Friends and relatives have been coming to town to enjoy the holiday season. What have they been greeted by? Your tacky, tabloid attempt to sell papers by plastering embarrassing headlines across the front of your paper boxes for all to see. Some recent ones that come to mind are “Subway robbed at gunpoint,” “Furniture thrown on councilman’s lawn,” “Skeletal remains found,” and let’s not forget the woman who beat her child for putting chicken in the rice. 

This does not sell papers. It embarrasses our community. Yes, these things happen and should, maybe should, be in the paper, but there is absolutely no need to plaster our town with this poor attempt to be witty. 

This is a horrible advertisement for our community. I walk this square several times a day with my dog. I see the visitors looking at our town. I notice the tourists, talk with them. I see a beautiful story book town that people work so hard to maintain. 

Then what do visitors see, plastered everywhere? Those boxes with screaming bad news written all over them. 

Too many merchants, residents, volunteers and city and county employees work hard to make our town somewhere that people want to visit and to live. For years many people in this community have strived to make this town a safe, happy and welcoming place people can call home.

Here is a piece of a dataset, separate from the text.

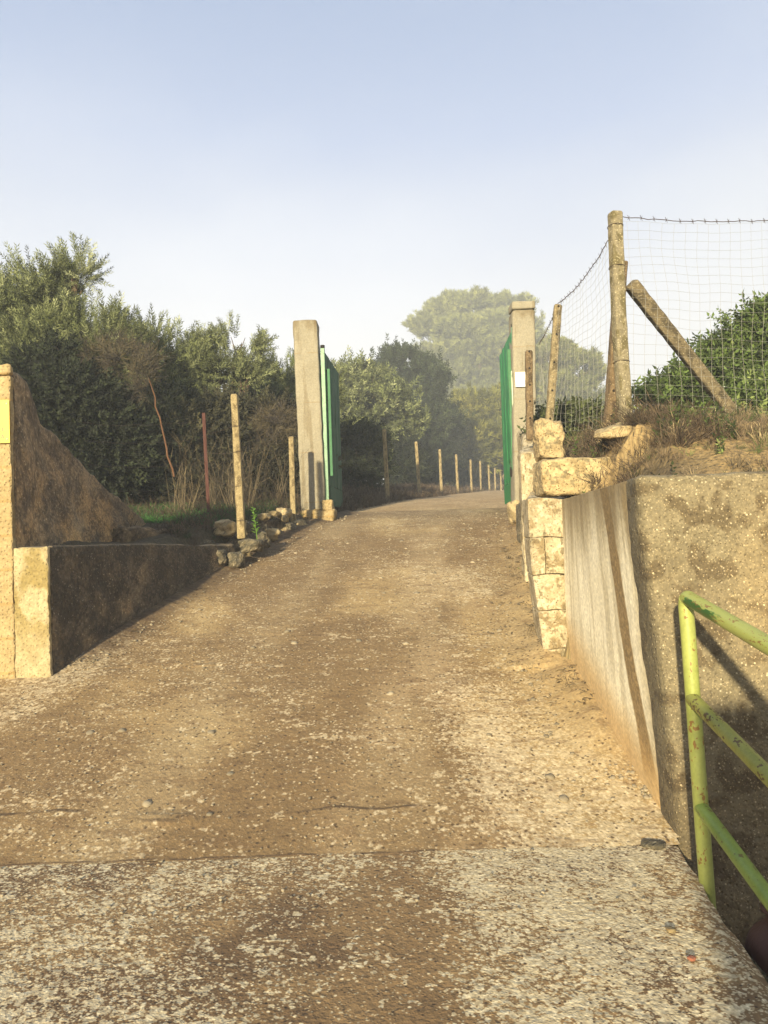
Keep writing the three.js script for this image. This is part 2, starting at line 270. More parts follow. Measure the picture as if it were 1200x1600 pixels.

These negative, blaring headlines make new families who may be looking at our town run screaming to county line. Prospective new residents who could be an asset pass right on through. Industries thumb their noses. Who wants to live in a place that screams Steven King novel from every paper box in town?

Last, but not least, I have attached the lastest banner plastered on the boxes to this letter. “Father-son machete fight." Lovely, just lovely. Thank you for sharing this with all the visitors walking around in our downtown doing their best to try and stay upbeat during the holiday season, not to mention these trying times. These headlines really bring out the best in everyone — not.

Isn’t it bad enough that a select few residents of our town give us a black eye? But must you, our hometown paper, blacken the other one too?